Molti ricercatori, come Dan Siegel, risponderebbero che il problema sta nel fatto che il bambino che viene colpito da una figura di attaccamento entra in un mondo di caos. Questo perché quella stessa persona è quella cui si rivolgerebbe alla ricerca di conforto. Il “cervello animale”, quello di “attaco/fuga”, entra in confusione, gira a vuoto, riuscendo magari solo a trasferire il colpo ricevuto al primo malcapitato, magari il fratello o la sorella. Il comportamento violento è diventato accettabile, una delle opzioni che il bambino ha di comportarsi.

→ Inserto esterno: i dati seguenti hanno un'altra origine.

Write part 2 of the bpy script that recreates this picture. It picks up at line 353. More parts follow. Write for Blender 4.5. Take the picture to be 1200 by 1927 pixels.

Gli psicologi chiamano questo stato del bambino “disregolazione”. I neuroni formano connessioni che la corteccia cerebrale fatica a interpretare, così il cervello è “frustrato”, e si può dis-integrare. Questa dis-integrazione è il risultato dell’impossibilità di collegare informazioni così diverse riguardo una singola persona (il genitore). Il bambino non riesce a fare previsioni circa il comportamento della mamma o del papà, che a volte consolano e a volte puniscono con violenza.

Oltretutto, quando si ripresenterà una situazione simile, il bambino non si comporterà in maniera più adattiva. Non avrà imparato nuovi modi di dare senso al mondo che lo circonda, ma solo una temporanea lezione: “se mi comporto così papà mi picchia”, e secondo i detrattori delle sculacciate questa altro non è che logica animale.

Come conseguenza di ciò il bambino può utilizzare in maniera preferenziale un tipo di pensiero semplicistico. Ciò spiegherebbe i risultati di molti studi che mostrano come bambini che vengono puniti fisicamente dai genitori avranno anche tipicamente un quoziente intellettivo più basso e peggiori risultati scolastici; avranno più possibilità di commettere crimini, soffrire di depressione, fare a botte, avere problemi di alcool e droghe. Naturalmente questi studi parlano di correlazioni, non spiegazioni.

Ci si può fare questa domanda: quando eravamo piccoli e siamo stati sculacciati per aver rubato la marmellata, abbiamo smesso di farlo?

Certo, il dibattito continuerà ancora per molti anni, ma credo che vedere la cosa da questo punto di vista possa far riflettere.

Curiosità: nelle scuole di 19 stati degli U.S.A. è consentito punire corporalmente i bambini.